Prunus Armeniaca Fruit ●
TL;DR. This ingredient is used mainly as a botanical skin-conditioning additive, adding trace sugars, organic acids, and polyphenols that support a softer feel and light antioxidant positioning in formulas.
What does Prunus Armeniaca Fruit do in a cosmetic formula?
This ingredient is used mainly as a botanical skin-conditioning additive, adding trace sugars, organic acids, and polyphenols that support a softer feel and light antioxidant positioning in formulas.
Is Prunus Armeniaca Fruit clean?
From a clean-beauty perspective, it is generally well accepted and not a common restricted-list ingredient. Sensitivity risk is usually low, though any complex plant material can vary by supplier and may require screening for residual solvents, preservatives, or allergen carryover from the extract system.
Is Prunus Armeniaca Fruit sustainable?
This material is plant-derived, renewable, and expected to be biodegradable. Its sustainability profile depends mostly on agricultural practices, water use, and whether processing uses simple aqueous or glycerin-based extraction rather than higher-impact solvents.
Is Prunus Armeniaca Fruit COSMOS-approved?
It is generally permitted under COSMOS-natural and can contribute to COSMOS-organic content when sourced from certified organic agricultural material. It aligns well with Green Chemistry when minimally processed, responsibly farmed, and extracted with water, glycerin, or other lower-concern solvents.

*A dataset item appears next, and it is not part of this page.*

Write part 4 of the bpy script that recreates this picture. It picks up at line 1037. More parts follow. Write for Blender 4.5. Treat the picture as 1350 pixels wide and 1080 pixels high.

How does Prunus Armeniaca Fruit work chemically?
This material is a complex plant matrix rather than a single molecule, with sugars, organic acids, polysaccharides, polyphenols, carotenoid pigments, and trace lipids contributing to its profile. It is usually used at low levels as a botanical additive, often under 5 percent depending on format, and water-based versions need preservation plus protection from excess heat and light to limit color and odor changes.